◆ **REQUIRED WORK**:
Starting at the line containing "Recreate this scene" and ending at the line containing "return m, nt, out", reproduce each line exactly as written, with both end lines included and all pictures omitted.

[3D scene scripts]
====
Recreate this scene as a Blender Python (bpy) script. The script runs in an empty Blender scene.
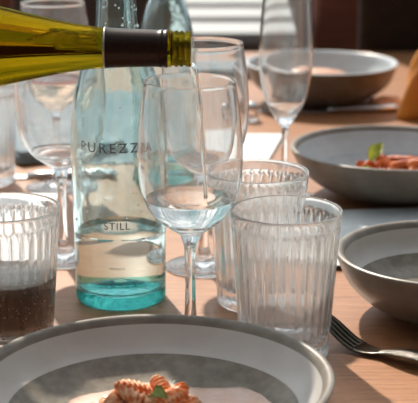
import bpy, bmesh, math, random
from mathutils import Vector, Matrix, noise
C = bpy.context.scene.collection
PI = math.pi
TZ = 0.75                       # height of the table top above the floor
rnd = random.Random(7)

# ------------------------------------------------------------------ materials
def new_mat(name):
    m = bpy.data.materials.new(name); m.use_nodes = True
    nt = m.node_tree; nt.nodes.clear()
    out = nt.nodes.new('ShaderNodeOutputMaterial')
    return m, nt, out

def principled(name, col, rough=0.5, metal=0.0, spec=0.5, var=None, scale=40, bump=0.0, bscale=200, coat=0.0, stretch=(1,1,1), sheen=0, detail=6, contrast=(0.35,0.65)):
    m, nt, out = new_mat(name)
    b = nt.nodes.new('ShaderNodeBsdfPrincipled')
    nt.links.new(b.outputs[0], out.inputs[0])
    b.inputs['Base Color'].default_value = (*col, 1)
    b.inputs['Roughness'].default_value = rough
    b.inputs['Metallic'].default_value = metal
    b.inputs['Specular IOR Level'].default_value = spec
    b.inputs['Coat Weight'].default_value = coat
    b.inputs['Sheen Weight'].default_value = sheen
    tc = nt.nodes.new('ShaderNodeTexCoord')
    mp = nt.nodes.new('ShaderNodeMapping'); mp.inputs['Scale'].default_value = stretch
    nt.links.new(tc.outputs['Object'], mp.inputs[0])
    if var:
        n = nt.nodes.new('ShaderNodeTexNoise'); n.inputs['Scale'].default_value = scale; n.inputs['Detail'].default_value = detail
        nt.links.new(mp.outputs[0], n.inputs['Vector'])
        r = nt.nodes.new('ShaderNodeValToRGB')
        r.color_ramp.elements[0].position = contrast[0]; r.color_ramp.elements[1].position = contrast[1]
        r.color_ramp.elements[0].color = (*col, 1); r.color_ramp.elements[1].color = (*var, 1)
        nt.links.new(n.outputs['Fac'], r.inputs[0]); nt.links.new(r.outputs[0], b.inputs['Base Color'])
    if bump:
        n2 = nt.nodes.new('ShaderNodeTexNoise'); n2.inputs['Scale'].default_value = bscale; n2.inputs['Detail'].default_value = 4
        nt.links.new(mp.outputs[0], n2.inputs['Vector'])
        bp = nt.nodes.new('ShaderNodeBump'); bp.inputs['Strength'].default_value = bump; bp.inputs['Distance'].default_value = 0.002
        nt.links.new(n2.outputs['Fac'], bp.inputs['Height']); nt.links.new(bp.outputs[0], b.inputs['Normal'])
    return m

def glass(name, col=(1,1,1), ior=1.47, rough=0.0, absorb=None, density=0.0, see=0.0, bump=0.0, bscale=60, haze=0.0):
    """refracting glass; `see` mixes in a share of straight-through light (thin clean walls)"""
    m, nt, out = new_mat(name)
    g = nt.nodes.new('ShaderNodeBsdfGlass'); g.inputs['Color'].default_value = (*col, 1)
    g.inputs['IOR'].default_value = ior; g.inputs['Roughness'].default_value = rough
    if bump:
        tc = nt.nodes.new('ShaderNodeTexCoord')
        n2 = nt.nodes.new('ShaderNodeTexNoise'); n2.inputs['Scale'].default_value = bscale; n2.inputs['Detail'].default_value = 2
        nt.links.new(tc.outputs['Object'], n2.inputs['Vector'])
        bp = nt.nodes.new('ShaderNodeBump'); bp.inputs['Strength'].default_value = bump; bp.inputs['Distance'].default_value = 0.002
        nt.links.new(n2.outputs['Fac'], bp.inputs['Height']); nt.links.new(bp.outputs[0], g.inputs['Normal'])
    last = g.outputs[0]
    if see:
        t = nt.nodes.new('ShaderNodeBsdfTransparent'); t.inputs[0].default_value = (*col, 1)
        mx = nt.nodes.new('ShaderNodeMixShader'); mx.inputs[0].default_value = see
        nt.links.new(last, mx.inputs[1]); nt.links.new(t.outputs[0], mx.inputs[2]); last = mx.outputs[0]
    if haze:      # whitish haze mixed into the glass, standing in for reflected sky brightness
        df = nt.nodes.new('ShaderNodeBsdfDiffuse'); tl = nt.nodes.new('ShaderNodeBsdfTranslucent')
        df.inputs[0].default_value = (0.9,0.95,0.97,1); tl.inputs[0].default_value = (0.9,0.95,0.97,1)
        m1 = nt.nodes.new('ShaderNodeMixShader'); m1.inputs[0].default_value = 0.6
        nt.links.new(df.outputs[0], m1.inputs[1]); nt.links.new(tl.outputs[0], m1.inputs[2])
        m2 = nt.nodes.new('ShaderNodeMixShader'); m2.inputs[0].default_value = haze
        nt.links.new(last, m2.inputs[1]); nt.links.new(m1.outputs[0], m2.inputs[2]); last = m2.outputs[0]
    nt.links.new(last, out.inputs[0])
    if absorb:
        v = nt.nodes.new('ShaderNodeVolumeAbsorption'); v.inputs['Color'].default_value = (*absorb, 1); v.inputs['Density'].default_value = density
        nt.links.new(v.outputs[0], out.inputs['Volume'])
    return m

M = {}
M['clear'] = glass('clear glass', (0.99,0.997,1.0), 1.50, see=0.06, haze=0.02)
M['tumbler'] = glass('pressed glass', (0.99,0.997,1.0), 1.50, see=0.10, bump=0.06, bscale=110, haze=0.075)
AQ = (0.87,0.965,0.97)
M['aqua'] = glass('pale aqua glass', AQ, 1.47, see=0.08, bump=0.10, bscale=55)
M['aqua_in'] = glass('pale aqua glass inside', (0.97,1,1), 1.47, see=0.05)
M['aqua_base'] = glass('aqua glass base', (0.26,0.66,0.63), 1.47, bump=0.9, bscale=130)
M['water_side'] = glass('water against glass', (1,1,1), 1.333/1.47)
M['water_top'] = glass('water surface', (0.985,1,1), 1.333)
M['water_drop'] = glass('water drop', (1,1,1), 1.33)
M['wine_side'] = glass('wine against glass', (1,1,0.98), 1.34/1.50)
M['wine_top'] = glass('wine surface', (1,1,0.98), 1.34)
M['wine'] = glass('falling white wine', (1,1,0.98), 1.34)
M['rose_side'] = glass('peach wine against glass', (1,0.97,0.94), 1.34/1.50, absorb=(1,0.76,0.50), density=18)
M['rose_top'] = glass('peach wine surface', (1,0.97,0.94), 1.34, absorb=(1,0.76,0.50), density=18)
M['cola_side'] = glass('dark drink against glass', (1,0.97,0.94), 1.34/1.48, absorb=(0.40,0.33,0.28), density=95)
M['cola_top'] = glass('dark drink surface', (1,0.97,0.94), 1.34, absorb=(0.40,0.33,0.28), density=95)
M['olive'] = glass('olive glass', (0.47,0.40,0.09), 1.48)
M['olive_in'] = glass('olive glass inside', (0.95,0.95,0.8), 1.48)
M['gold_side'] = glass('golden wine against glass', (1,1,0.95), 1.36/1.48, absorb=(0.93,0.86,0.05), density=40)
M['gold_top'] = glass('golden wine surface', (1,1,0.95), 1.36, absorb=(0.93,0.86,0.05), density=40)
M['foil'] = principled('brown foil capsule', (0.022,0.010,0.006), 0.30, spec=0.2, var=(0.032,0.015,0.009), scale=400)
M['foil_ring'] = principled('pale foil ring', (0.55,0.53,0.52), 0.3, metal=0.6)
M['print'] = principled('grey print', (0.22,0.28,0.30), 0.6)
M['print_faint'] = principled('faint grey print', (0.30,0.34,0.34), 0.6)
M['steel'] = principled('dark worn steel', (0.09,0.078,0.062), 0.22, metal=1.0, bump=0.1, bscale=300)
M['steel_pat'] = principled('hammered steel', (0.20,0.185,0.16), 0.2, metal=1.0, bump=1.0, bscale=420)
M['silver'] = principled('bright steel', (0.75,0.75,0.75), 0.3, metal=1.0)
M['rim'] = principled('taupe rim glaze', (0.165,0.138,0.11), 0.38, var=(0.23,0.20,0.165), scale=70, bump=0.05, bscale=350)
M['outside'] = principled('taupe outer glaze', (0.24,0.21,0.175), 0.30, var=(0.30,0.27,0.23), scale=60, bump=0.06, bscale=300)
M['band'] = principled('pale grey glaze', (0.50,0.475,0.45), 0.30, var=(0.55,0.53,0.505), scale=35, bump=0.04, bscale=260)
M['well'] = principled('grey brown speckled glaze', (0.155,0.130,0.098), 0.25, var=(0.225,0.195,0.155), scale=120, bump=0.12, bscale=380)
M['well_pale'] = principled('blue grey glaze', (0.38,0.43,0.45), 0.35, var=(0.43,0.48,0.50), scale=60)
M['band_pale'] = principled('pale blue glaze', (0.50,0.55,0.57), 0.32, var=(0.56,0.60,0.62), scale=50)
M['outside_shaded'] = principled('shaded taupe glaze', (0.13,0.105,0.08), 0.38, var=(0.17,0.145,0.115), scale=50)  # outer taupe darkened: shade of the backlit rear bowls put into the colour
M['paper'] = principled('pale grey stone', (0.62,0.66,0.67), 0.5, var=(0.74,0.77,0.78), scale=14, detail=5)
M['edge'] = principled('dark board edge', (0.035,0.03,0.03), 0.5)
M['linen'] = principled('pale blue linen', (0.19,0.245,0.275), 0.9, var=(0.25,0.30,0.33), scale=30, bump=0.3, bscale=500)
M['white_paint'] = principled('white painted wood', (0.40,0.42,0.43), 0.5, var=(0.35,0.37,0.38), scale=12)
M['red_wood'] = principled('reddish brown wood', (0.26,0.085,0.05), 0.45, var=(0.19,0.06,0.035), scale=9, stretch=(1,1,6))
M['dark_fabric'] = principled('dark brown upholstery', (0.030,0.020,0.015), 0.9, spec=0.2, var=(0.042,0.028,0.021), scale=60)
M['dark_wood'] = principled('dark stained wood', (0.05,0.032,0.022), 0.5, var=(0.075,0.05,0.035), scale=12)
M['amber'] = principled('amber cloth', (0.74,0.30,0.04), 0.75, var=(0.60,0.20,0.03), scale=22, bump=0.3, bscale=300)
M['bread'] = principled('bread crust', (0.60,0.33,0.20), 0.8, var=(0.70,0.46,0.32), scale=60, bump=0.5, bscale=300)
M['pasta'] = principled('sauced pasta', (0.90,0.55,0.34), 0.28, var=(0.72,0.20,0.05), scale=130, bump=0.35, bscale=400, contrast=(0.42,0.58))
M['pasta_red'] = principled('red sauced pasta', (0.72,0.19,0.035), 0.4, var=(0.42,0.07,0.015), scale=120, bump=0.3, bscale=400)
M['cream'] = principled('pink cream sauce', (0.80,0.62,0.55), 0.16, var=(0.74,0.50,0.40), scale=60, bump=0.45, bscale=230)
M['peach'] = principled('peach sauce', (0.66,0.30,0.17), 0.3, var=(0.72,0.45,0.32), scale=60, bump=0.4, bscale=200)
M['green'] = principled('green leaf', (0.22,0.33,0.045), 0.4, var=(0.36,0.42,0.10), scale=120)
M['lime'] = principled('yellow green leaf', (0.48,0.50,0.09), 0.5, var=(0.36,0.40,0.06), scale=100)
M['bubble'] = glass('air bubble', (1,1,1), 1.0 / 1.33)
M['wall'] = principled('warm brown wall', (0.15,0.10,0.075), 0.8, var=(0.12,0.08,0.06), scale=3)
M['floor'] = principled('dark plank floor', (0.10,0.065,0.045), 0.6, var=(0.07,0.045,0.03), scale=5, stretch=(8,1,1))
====
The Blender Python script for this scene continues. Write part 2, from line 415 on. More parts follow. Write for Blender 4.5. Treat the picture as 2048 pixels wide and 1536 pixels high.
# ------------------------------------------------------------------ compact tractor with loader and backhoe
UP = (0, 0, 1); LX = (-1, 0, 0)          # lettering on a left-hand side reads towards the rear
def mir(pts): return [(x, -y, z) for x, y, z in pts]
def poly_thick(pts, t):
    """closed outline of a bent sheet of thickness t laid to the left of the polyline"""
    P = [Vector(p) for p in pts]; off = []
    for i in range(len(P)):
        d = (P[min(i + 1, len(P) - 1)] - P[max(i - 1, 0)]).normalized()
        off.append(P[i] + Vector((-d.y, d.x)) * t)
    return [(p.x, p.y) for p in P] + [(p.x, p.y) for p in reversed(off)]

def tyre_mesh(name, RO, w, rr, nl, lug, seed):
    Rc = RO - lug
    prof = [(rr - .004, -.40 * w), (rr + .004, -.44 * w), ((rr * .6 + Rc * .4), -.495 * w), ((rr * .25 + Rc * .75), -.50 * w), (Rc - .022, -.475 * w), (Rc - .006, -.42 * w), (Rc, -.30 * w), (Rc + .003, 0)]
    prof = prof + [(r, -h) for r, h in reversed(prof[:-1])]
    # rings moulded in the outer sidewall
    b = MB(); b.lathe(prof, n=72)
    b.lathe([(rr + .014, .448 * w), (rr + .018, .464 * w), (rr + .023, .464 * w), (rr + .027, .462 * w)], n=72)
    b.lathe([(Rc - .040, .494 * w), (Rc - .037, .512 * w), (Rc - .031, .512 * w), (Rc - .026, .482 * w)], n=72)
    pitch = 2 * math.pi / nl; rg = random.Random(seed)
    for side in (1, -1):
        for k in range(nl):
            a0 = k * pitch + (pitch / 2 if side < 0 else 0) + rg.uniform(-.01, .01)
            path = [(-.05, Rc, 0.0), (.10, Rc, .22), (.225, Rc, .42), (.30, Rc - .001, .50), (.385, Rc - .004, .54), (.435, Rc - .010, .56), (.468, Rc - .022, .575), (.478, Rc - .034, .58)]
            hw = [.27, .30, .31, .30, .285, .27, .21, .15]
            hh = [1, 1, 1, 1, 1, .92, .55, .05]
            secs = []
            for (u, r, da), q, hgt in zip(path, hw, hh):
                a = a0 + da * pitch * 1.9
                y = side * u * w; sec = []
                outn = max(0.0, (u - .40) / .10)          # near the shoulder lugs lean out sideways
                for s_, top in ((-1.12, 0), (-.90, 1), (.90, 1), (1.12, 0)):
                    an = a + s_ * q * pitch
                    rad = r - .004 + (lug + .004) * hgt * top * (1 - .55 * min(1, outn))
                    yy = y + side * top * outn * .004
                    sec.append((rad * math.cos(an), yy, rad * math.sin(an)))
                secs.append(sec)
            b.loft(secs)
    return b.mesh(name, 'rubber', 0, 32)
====
◆ **THE COMPLETED TASK**:
Recreate this scene as a Blender Python (bpy) script. The script runs in an empty Blender scene.
import bpy, bmesh, math, random
from mathutils import Vector, Matrix, noise
C = bpy.context.scene.collection
PI = math.pi
TZ = 0.75                       # height of the table top above the floor
rnd = random.Random(7)

# ------------------------------------------------------------------ materials
def new_mat(name):
    m = bpy.data.materials.new(name); m.use_nodes = True
    nt = m.node_tree; nt.nodes.clear()
    out = nt.nodes.new('ShaderNodeOutputMaterial')
    return m, nt, out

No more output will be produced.